**EXERCISE REQUIREMENTS**:
Set down the lines that begin at the top of the records and end with the line containing "from mathutils import Vector, Matrix", and drop every picture.

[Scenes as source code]

◇ ◇ ◇ ◇ ◇

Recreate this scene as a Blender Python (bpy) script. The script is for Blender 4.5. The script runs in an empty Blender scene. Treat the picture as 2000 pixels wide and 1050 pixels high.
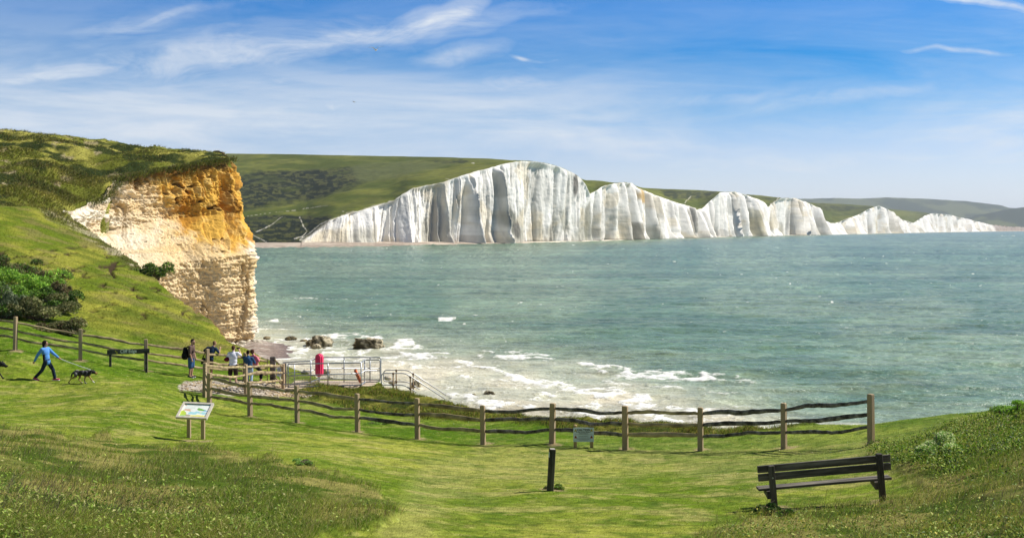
import bpy, math, random
import numpy as np
from mathutils import Vector, Matrix

# ------------------------------------------------------------------ camera, world, sun, exposure
SC = bpy.context.scene
F = 2144.0; CX = 1000.0; HY = 447.0; CAMZ = 16.0        # focal length and horizon in photo pixels, eye height above the sea
SUN_AZ = math.radians(70)      # measured from the view direction (+Y) towards the right (+X)
SUN_EL = math.radians(47)
cam = bpy.data.cameras.new('camera'); camo = bpy.data.objects.new('camera', cam)
SC.collection.objects.link(camo); SC.camera = camo
cam.sensor_fit = 'HORIZONTAL'; cam.sensor_width = 36.0
cam.lens = F / 2000.0 * 36.0
cam.shift_y = -(525.0 - HY) / 2000.0
cam.clip_start = 0.1; cam.clip_end = 60000
camo.location = (0, 0, CAMZ); camo.rotation_euler = (math.radians(90), 0, 0)
SC.view_settings.view_transform = 'Standard'; SC.view_settings.look = 'None'
SC.view_settings.gamma = 1.0; SC.view_settings.exposure = 0.45
SC.view_settings.use_curve_mapping = False
SC.cycles.max_bounces = 6; SC.cycles.volume_bounces = 0; SC.cycles.transparent_max_bounces = 8

sun = bpy.data.lights.new('sun', 'SUN'); sun.energy = 4.8; sun.angle = math.radians(0.5); sun.color = (1.0, 0.955, 0.88)
suno = bpy.data.objects.new('sun', sun); SC.collection.objects.link(suno)
sd = Vector((math.sin(SUN_AZ) * math.cos(SUN_EL), math.cos(SUN_AZ) * math.cos(SUN_EL), math.sin(SUN_EL)))
suno.rotation_euler = sd.to_track_quat('Z', 'Y').to_euler(); suno.location = (60, 0, 80)

def nd(nt, kind, props=None, **ins):
    n = nt.nodes.new(kind)
    for k, v in (props or {}).items(): setattr(n, k, v)
    for k, v in ins.items():
        key = int(k[1:]) if k[0] == 'i' and k[1:].isdigit() else k.replace('_', ' ')
        s = n.inputs[key]
        if hasattr(v, 'is_output'): nt.links.new(v, s)
        else: s.default_value = v
    return n
def math_(nt, op, a, b=0.0, clamp=False):
    return nd(nt, 'ShaderNodeMath', {'operation': op, 'use_clamp': clamp}, i0=a, i1=b).outputs[0]
def ramp(nt, fac, stops, interp='LINEAR'):
    r = nt.nodes.new('ShaderNodeValToRGB'); r.color_ramp.interpolation = interp
    el = r.color_ramp.elements
    while len(el) > 1: el.remove(el[-1])
    el[0].position = stops[0][0]; c = stops[0][1]; el[0].color = (c + (1,)) if isinstance(c, tuple) else (c, c, c, 1)
    for p, c in stops[1:]:
        e = el.new(p); e.color = (c + (1,)) if isinstance(c, tuple) else (c, c, c, 1)
    nt.links.new(fac, r.inputs[0]); return r.outputs[0]
def mixc(nt, fac, a, b, blend='MIX'):
    n = nt.nodes.new('ShaderNodeMix'); n.data_type = 'RGBA'; n.blend_type = blend; n.clamp_factor = True
    for s, v in ((n.inputs[0], fac), (n.inputs[6], a), (n.inputs[7], b)):
        if hasattr(v, 'is_output'): nt.links.new(v, s)
        elif isinstance(v, tuple): s.default_value = v + (1,)
        else: s.default_value = v
    return n.outputs[2]

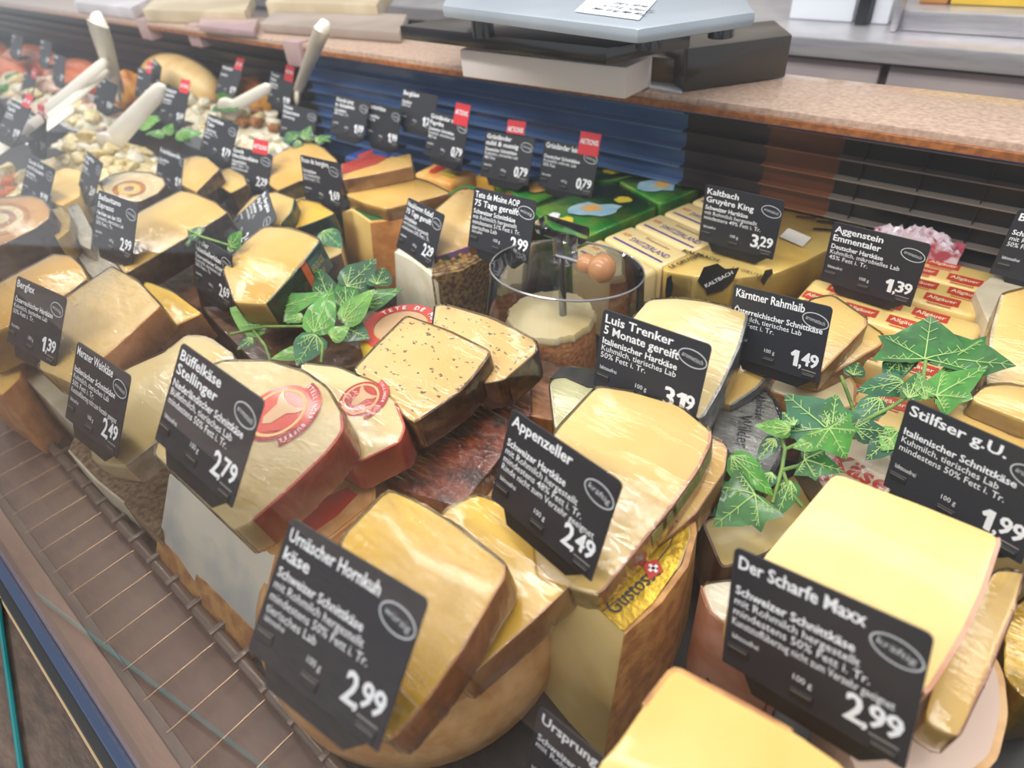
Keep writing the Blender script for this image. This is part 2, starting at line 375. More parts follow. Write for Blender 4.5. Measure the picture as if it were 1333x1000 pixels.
# ------------------------------------------------------------ counter scale
sc = thing('counter_scale', 'shop scale with grey pan on a black frame and white base, on the granite counter', 'scale', P(760, 80, .27))
zc = .27
def slabpx(name, pts, z1, z0, m, parent, bev=.003, label=None):
    top = [P(u, v, z1) for u, v in pts]
    return add(name, loft_bm(top, [Vector((p.x, p.y, z0)) for p in top], bev, 2), m, parent, 35, None, label)
SCD = mat('scale_dark', '#15181d', '#23272e', .18, 8, 2, 0, 0, .5)
SCG = mat('scale_grey', '#aab3bd', '#98a2ae', .35, 5, 2, metal=.2)
slabpx('housing', [(598, 64), (815, 88), (850, 72), (640, 48)], .312, .272, mat('scale_white', '#eee6e4', None, .4), sc, .003, 'white base housing')
slabpx('frame', [(520, 33), (790, 62), (900, 40), (640, 14)], .345, .325, SCD, sc, .002)
def slabbase(name, pts, z0, z1, m, parent, bev=.003, lean=0):
    bot = [P(u, v, z0) for u, v in pts]; return add(name, loft_bm([Vector((p.x, p.y + lean, z1)) for p in bot], bot, bev, 2), m, parent, 35)
slabbase('side_case', [(890, 119), (1022, 101), (1000, 78), (850, 92)], .2715, .325, mat('case_brown', '#3c3226', '#2a221a', .2, 6, 2, 0, 0, .5), sc)
slabbase('side_rail', [(818, 104), (884, 110), (884, 92), (818, 86)], .2715, .305, mat('case_amber', '#7a5a24', '#4a3413', .25, 12, 2, 0, 0, .5), sc)
slabpx('pan', [(575, 6), (830, 37), (985, 14), (960, -20), (700, -60), (600, -50)], .40, .385, SCG, sc, .006, 'wide grey weighing pan')
for (u, v) in ((628, 30), (845, 42), (940, 28)):
    p = P(u, v, .36); add('foot', lathe_bm((p.x, p.y, .343), [(0, 0), (.016, 0), (.016, .03), (.011, .044), (0, .044)], 16), SCD, sc)
pl = Plane(P(800, 10, .401), (0, 0, 1))
slab('sticker', [pl.at(*q) for q in ((748, 15), (832, 26), (855, 0), (775, -10))], (0, 0, 1), .0004, mat('sticker_white', '#dde2ea', None, .5), sc)
acc = ([], []); ux = (pl.at(832, 26) - pl.at(748, 15)).normalized(); uy = Vector((0, 0, 1)).cross(ux)
for j, (tx, w) in enumerate((('Max 15 kg  Min 40 g', .075), ('e = 5 g   Class III', .07), ('230 V  50 Hz', .05))):
    put_text(acc, tx, pl.at(752, 14) + uy * (.012 + j * .016) + ux * .01, ux, uy, .011, width=w, lift=.0008)
add('lettering', acc, mat('print_dark', '#2a2e38', None, .5), sc, 0)
acc = ([], []); pl = Plane((0, P(700, 80, .29).y, 0), (0, -1, 0))
hb = [o2 for o2 in bpy.data.objects if o2.name.startswith('housing')][0]
o = slabpx('label_plate', [(843, 112), (888, 120), (890, 110), (846, 103)], .272, .262, mat('soft_white', '#dfe6ee', None, .4), None); tag(o, 'small white block on the granite edge under the brown scale case', 'block')
# ------------------------------------------------------------ clutter on the left part of the granite counter
def ctop(name, label, cat, pts, z1, m, z0=.271, group=None):
    o = slabpx(name, pts, z1, z0, m, None, .004); return tag(o, label, cat, group)
WH = mat('tray_white', '#d9d6dc', '#c5c0c6', .4, 8, 2)
BG = mat('box_beige', '#cdbfa4', '#b9a98c', .45, 8, 2)
PK = mat('box_pinkish', '#b79c98', '#a3878a', .45, 8, 2)
ctop('plastic_tray', 'long white plastic tray on the counter, far left', 'tray', [(95, 2), (170, 10), (205, -8), (120, -18)], .30, WH)
ctop('plastic_tray', 'cream flat tray with rim on the counter left of the tall spoon', 'tray', [(185, 12), (318, 16), (330, -8), (212, -14)], .30, BG)
ctop('cardboard_box', 'low mauve box on the counter edge behind the salad signs', 'box', [(258, 33), (330, 40), (336, 24), (262, 18)], .285, PK)
ctop('cardboard_box', 'greyish brown box on the counter behind the upright spoon', 'box', [(338, 30), (520, 42), (530, 18), (362, 10)], .29, mat('box_taupe', '#a89a90', '#94867c', .5, 6, 2))
ctop('cardboard_box', 'beige crate on the counter at the top edge, left of the scale', 'box', [(345, 2), (490, 6), (510, -24), (372, -26)], .31, BG)
for k, (u, v) in enumerate(((190, 44 - 12), (255, 40), (385, 62))):
    p = P(u, v, .26); o = add('counter_clip', box_bm(p.x - .03, p.x + .03, p.y - .012, p.y + .02, .225, .275, .004), PK)
    tag(o, ['grey clip on the counter edge above the round loaf', 'mauve clip on the counter edge between the boxes', 'taupe clip on the counter edge behind the upright spoon'][k], 'clip')
# ============================================================ CHEESES
def wedge(name, label, cat, px, z, t, paste, rind=None, redges=(), sy=.18, sx=0.0, film=1, group=None, bev=.0022, rt=.0012, drop=None, corner=.006):
    """cheese piece: px = outline of its top face; the plane passes px[0] at height z; thickness t along the normal.
       drop: sides go vertically down to this height instead"""
    pl = tilt(px[0][0], px[0][1], z, sx, sy); n = pl.n
    top = [pl.at(u, v) for u, v in px]
    # rounded outline corners; first/last new index of each outline vertex kept for the rind
    m0 = len(top); nt_, mid = [], []
    for i in range(m0):
        a, b, d = top[i - 1], top[i], top[(i + 1) % m0]; e1, e2 = a - b, d - b; k = min(corner, e1.length * .3, e2.length * .3)
        p1, p2 = b + e1.normalized() * k, b + e2.normalized() * k
        nt_.append(p1); nt_.append(b * .5 + (p1 + p2) * .25); mid.append(len(nt_) - 1); nt_.append(p2)
    top = nt_ ; otop = [nt_[i] for i in mid]
    if drop is None: bot = [p - n * t for p in top]
    else: bot = [Vector((p.x, p.y, drop)) for p in top]
    obot = [bot[i] for i in mid]
    low = min(bot, key=lambda q: q.z).z
    cc = centroid(bot)
    T = thing(name, label, cat, (cc.x, cc.y, low), group)
    add('paste', loft_bm(top, bot, bev), PASTE[paste] if isinstance(paste, str) else paste, T)
    if rind:
        cen = centroid(top); bm = bmesh.new(); m = len(top); prev = None
        runs = []
        for e in redges:
            seq = [mid[e], mid[e] + 1] + [(mid[e] + 2) % m] + [(mid[e] + 3) % m]
            if runs and runs[-1][-1] == seq[0]: runs[-1].extend(seq[1:])
            else: runs.append(seq)
        for r in runs:
            rows = []
            for k, i in enumerate(r):
                d = (top[i] - cen); d = (d - n * d.dot(n)).normalized()
                it, ib = top[i] - (top[i] - bot[i]).normalized() * .0006, bot[i]
                rows.append([bm.verts.new(it - d * .004 + n * .0005), bm.verts.new(it + d * rt + n * .0003), bm.verts.new(ib + d * rt), bm.verts.new(ib - d * .004)])
            for a, b in zip(rows, rows[1:]):
                for q in range(3): bm.faces.new((a[q], a[q + 1], b[q + 1], b[q]))
            bm.faces.new(rows[0]); bm.faces.new(rows[-1][::-1])
        fixbm(bm); add('rind', bm, RIND[rind] if isinstance(rind, str) else rind, T, 50)
    if film:
        cen = centroid(top + bot); o1 = [p + (p - cen).normalized() * .0022 + n * .0006 for p in top]; o2 = [p + (p - cen).normalized() * .0022 for p in bot]
        bm = loft_bm(o1, o2, .004, 2)
        for v in bm.verts: v.co += Vector((random.uniform(-1, 1), random.uniform(-1, 1), random.uniform(-1, 1))) * .0005
        add('plastic_wrap', bm, {1: FILM, 2: FILM2, 3: FILM3}[film], T, 60)
    return T, pl, otop, obot
def decal(T, name, pl, px, m, h=.0012, label=None):
    return slab(name, [pl.at(u, v) for u, v in px], pl.n, h, m, T, 0, label)
def sideplane(top, bot, i):
    j = (i + 1) % len(top); a, b, cc = top[i], top[j], bot[i]
    n = (b - a).cross(cc - a).normalized(); cen = centroid(top + bot)
    if n.dot(a - cen) < 0: n = -n
    return Plane(a + n * .0016, n)
def frame(pl, a, b):
    o = pl.at(*a); ux = (pl.at(*b) - o).normalized(); uy = pl.n.cross(ux).normalized(); return o, ux, uy
LAB = {k: mat('label_' + k, v, None, .4, coat=.3) for k, v in dict(red='#c8402f', gold='#d2b04a', green='#2f6a3a', purple='#45389a', white='#e6e2da', orange='#d3612c', teal='#235a50', black='#1d1d1f', grey='#9fa09c', blue='#2c4a9a', violet='#7b5a90', tan='#caa27a', silver='#7f8380').items()}
G_B = 'cut cheese wedges in cling film'
# ---------- row one, from the left
T, pl, top, bot = wedge('round_cheese', 'orange-rinded cheese with purple striped band, at the left edge under the 1,39 card', 'cheese', [(-60, 415), (5, 425), (28, 452), (26, 492), (2, 515), (-60, 470)], .10, .1, 'warm', 'orange', (2, 3, 4), 0, drop=0, film=0)
for k, cl_ in enumerate(('purple', 'white', 'purple')): decal(T, 'label_stripe', pl, [(-55, 418 + 9 * k), (4, 430 + 9 * k), (24, 452 + 9 * k), (22, 459 + 9 * k), (2, 438 + 9 * k), (-55, 425 + 9 * k)], LAB[cl_], .0014)
wedge('cheese_block', 'pale cut cheese block with orange rind under the 1,39 card, on the grille side', 'cheese', [(24, 485), (60, 520), (100, 560), (160, 480), (120, 420), (60, 430)], .085, .08, 'pale', 'amber', (3, 4), 0, drop=0, film=1)
T, pl, top, bot = wedge('cheese_wedge', 'pale yellow wedge behind the 1,39 card, farthest left on the front row', 'cheese', [(-45, 392), (20, 357), (70, 331), (92, 334), (106, 347), (113, 364), (84, 385), (20, 420), (-45, 450)], .16, .05, 'warm', 'brown', (5, 6), group=G_B)
wedge('cheese_wedge', 'smaller yellow wedge with orange rind right of the large wedge by the 1,39 card', 'cheese', [(189, 366), (225, 380), (263, 408), (222, 427), (200, 440), (175, 400)], .148, .038, 'yellow', 'orange', (2, 3), group=G_B)
wedge('cheese_wedge', 'large glossy butter-yellow wedge with orange rind beside the 1,39 card', 'cheese', [(145, 347), (178, 365), (209, 398), (172, 432), (136, 464), (95, 500), (50, 480), (60, 420), (85, 388)], .185, .036, 'butter', 'orange', (2, 3, 4), film=3, group=G_B)
# Meraner
wedge('round_cheese', 'brown crusty half wheel with pale cut edge under the 2,49 card', 'cheese', [(88, 586), (125, 625), (162, 655), (205, 735 - 35), (238, 640), (250, 560), (190, 500), (120, 520)], .045, .04, mat('crust_top', '#a78e70', '#6f573f', .8, 150, 5, 1.0, 260, lo=.35, hi=.65), PASTE['pale'], (0, 1), 0, drop=0, film=0)
T, pl, top, bot = wedge('cheese_wedge', 'flat cream cheese wedge with white mould rind behind the 2,49 card with brown crust', 'cheese', [(160, 482), (217, 457), (240, 438), (258, 437), (273, 441), (303, 462), (298, 500), (240, 545), (163, 607), (120, 600), (110, 520)], .15, .028, 'cream', 'white', (1, 2, 3, 4, 5, 6, 7), group=G_B)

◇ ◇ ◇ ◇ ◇

**RESPONSE FOR THIS EXERCISE**:
Recreate this scene as a Blender Python (bpy) script. The script is for Blender 4.5. The script runs in an empty Blender scene. Treat the picture as 2000 pixels wide and 1050 pixels high.
import bpy, math, random
import numpy as np
from mathutils import Vector, Matrix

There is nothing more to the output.